Exercise goal. Return the first line, the line containing "8).build('rivet', M['ink'], vm)", and every line between them, exactly as they stand.

* BEGIN Material provided *

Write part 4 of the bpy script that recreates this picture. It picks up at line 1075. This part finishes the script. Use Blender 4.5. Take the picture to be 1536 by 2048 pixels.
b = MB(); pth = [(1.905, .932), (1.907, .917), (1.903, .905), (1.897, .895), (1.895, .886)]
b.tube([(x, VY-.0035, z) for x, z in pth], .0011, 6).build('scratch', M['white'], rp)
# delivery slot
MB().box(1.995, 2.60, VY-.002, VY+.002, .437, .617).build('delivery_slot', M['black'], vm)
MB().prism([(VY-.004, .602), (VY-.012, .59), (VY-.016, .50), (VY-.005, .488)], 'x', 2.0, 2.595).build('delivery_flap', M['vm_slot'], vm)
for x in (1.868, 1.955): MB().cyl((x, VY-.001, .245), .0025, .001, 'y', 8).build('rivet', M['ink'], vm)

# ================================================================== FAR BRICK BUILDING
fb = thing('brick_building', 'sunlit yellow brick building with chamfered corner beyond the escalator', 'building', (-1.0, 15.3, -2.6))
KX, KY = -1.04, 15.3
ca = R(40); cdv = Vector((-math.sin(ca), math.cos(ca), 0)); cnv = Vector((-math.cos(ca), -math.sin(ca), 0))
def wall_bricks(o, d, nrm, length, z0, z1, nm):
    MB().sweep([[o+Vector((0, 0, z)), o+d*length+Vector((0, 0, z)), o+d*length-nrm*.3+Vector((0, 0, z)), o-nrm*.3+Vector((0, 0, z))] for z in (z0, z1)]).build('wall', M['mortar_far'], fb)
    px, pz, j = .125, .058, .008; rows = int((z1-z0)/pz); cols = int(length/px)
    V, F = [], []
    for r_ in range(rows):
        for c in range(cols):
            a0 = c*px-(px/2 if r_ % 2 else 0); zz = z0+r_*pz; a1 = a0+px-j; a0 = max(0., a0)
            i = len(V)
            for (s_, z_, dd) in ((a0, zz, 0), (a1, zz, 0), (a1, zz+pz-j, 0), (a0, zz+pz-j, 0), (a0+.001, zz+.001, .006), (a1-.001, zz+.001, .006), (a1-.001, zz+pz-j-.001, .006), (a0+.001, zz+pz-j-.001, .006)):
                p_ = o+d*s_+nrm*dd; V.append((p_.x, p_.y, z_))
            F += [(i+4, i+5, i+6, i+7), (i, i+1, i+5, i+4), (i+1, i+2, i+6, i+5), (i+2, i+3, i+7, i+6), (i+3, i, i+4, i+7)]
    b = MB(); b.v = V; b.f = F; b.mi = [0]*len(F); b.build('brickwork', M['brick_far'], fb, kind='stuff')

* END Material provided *

Task solution.
Write part 4 of the bpy script that recreates this picture. It picks up at line 1075. This part finishes the script. Use Blender 4.5. Take the picture to be 1536 by 2048 pixels.
b = MB(); pth = [(1.905, .932), (1.907, .917), (1.903, .905), (1.897, .895), (1.895, .886)]
b.tube([(x, VY-.0035, z) for x, z in pth], .0011, 6).build('scratch', M['white'], rp)
# delivery slot
MB().box(1.995, 2.60, VY-.002, VY+.002, .437, .617).build('delivery_slot', M['black'], vm)
MB().prism([(VY-.004, .602), (VY-.012, .59), (VY-.016, .50), (VY-.005, .488)], 'x', 2.0, 2.595).build('delivery_flap', M['vm_slot'], vm)
for x in (1.868, 1.955): MB().cyl((x, VY-.001, .245), .0025, .001, 'y', 8).build('rivet', M['ink'], vm)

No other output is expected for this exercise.